The morning before a ride I will usually have a healthy but easily digestible breakfast. Usually a boiled egg, Lara bar and banana would work, then I will pre-fuel for the race with a Clif bar. Mitchell starts very early so I’ll have to change my plan. Instead I will skip a breakfast of any substance and just have the Clif bar and a banana. This and the food stores from the past couple days will get me going, but since I did not significantly add carb calories, I will need to make sure to eat good carbs along the way. Many of these are going to come in the form of energy gels from my dispenser as I ride. At rest stops I will pick and choose from what is available, which will probably end up being bananas and fig newtons or similar snacks. At some point throughout the day I will want something a little more substantial, probably a peanut butter and jelly sandwich. This will go along with sports drink that will provide enough sugars, carbs, and electrolytes to keep me fueled and hydrated. As long as I continually fuel myself along the way, I should not run out of gas regardless how difficult the ride is.

Carry that Weight

It doesn’t take a rocket science to figure out that the lighter something is, the easier it’ll go up a hill. When I first saw the Mount Mitchell elevation chart, I felt heavy. When I spent some time watching YouTube ride videos, I felt even heavier. Even though I wasn’t necessarily overweight, my first thought was I needed to lose about 5-10 lbs before attempting the mountain. My thinking has since changed.

I was a much heavier man this time last year. I had been a member of a gym and had worked out relatively frequently, running occasionally, doing time on the elliptical, occasionally grabbing some weights, but was never able to make a dent in my weight mostly due to poor and ill-informed eating habits.

Over the spring I did some reading and dedicated myself to dropping my waistband. Mostly I counted calories, which is something I recommend everyone do, athletic or not. I used the MyNetDiary website and iPhone app, but there are plenty other resources online. The diet was successful and by the summer I had dropped a lot of my excess weight. That is when I got back into running, and, as already discussed in this blog, got hurt and bought a bike.

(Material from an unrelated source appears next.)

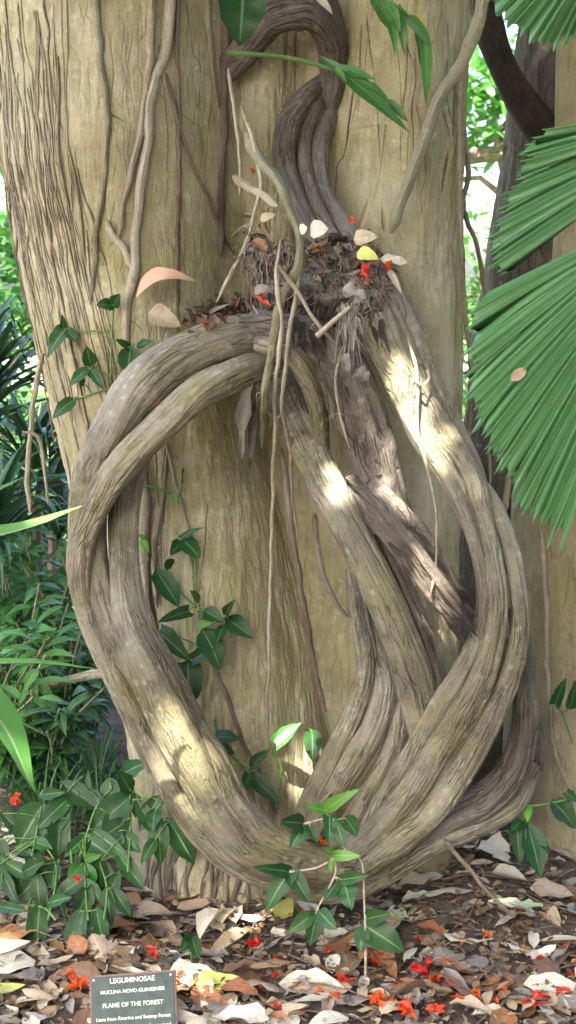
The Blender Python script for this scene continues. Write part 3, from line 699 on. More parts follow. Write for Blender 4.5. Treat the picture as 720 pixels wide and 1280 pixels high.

Most of my weight loss was finished by the time I started cycling. I still counted calories, which I continue to do today, but dieting was a thing of the past. I still lost another 5 more pounds throughout the summer and into the fall just from actively riding, but have mostly remained in the 148-152 range since then. At my heaviest, I had probably been around 185 lbs.

I made my training goal for Mount Mitchell to drop another 5-10 lbs while increasing muscle mass. I mostly kept up my good habits over the winter and did not gain weight. Once I started eating in tandem with my training program, I found this to be a tall order, not impossible, but extremely difficult. The fact of the matter is, you have to eat to build muscle and fuel a workout.

I hired Kelli at Apex Nutrition, who has transformed my eating habits and it has showed with my performance. At first we started with a low number of calories, which turned out to be too low. I was hungry all the time and this was affecting my rides. Even with proper fueling, I would be hungry early on in rides and longed for the end so I could chow down. Since then I have modified my goal to maintain my current weight while gaining muscle strength.

After having a little bit of experience this year with training and dieting, my way of thinking has changed in terms of weight loss and the bike. Don’t get me wrong, riding a bicycle is a terrific way to lose weight for many people. Actor Ethan Suplee just revealed that his dramatic weight loss came on a bike. You can burn large amounts of calories just by spinning at a reasonable pace for extended periods of time. I have found, however, that when trying to dramatically improve performance, it is better to save the diet programs for the off-season or after the goal has been achieved.

150 is a great weight for my height. If I dropped to 140 as originally planned, I would probably be thought of as skinny. While dropping a size or two still would help, I have learned that dropping another size or two will not be key in getting me up the hill. My power, cadence and fueling will be far more important.